Additionally, lenders have been know to say they will agree to a short sale, and then once the transaction is complete, they file a deficiency judgement against the borrower in default in an attempt to recover the money they are owed. I have heard from inside sources that the only recourse a borrower has in an instance like this is to file personal bankruptcy. In January of 2009, many people who were either foreclosed on or sold their homes in short sales may be in for a rude awakening when they receive 1099's saying that they had miscellaneous income on the forgiven portion of the loan, and they may owe the IRS income taxes on the forgiven portion of the loan.

All in all, it's a difficult time for many homeowners. There are two silver linings right now for buyers. One is that home prices have dropped considerably, much of the decline being attributed to increased foreclosures and the ripple affect of them. In a few depressed areas of the nation, prices have fallen as much as 40%. Here in Tucson, prices have come down as much as 20% in some areas from their 2005-2006 peaks. Buyers can get a home for much less money, couple that with the second silver lining- the return of FHA financing. The real estate market won't be able to turn around until three things happen: 1) the market must absorb the existing inventory, 2) buyer demand must increase, and 3) lenders must find a way to help distressed homeowners and prospective borrowers. The government should find a way to make lenders accountable for being part of the solution. Otherwise, the government will become the proverbial appeasing alligator too.

Please feel free to call or e-mail me with your questions and/or concerns, and of course if you would like more information about the Tucson real estate market, or are thinking about buying or selling a Tucson property.

Written by Sarah Ley
BSBA, ABR, CRS, CNHSA
Tucson, AZ REALTOR with
Long Realty Company
Direct: (520) 404-0544
http://www.sarahley.longrealty.com/
sley@longrealty.com

1 comment:

Anonymous said...

Its all about price. What is so hard to understand about that? The median wage in Tucson is less than $30K a year. What kind of house can the majority of people in Tucson afford with that wage?

The answer; Not many with todays prices. That is why the prices you see today will come down another 20%, at least, before we see anything that resembles a normal market. That is, if we still have banks to lend the money.

The problem is so intertwined with high finance on Wall St. that I really would hesitate to call a bottom until the problems in the Bond and Credit market are completely resolved. That could takes years as hedge funds and investment banks unwind literally hundreds of billions in mortgage backed securities that are virtually worthless as they are right now.


Realtors think Tucson is insulated from the problems we see in California, but the latest data proves Tucson is anything but insulated. A population of a million should have sales approaching 3 or 4 thousand a month on the MOW end. We have less than 25% of that and the TAR is cheer leading "stabilization". Get you head out TAR, nothing has stabilized.

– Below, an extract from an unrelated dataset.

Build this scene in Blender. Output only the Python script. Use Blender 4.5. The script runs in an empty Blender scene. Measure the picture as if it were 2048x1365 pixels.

Banks won't touch you unless you have at least 5% down and great credit. If you have spotty credit, it is significantly higher. First timers, generally, don't have more than $10K saved and their backend debt to income is ridiculous as the price of everything has gone up. They can't afford homes unless they are in the $150K range or they have a great job which are few and far between in Tucson.

The other people wanting homes have to sell their home first and that, as you know, is a nightmare right now. Retiree's have limited options as well.

Tucson is in for a rude awakening when they see the spring numbers as the dismal quagmire they are.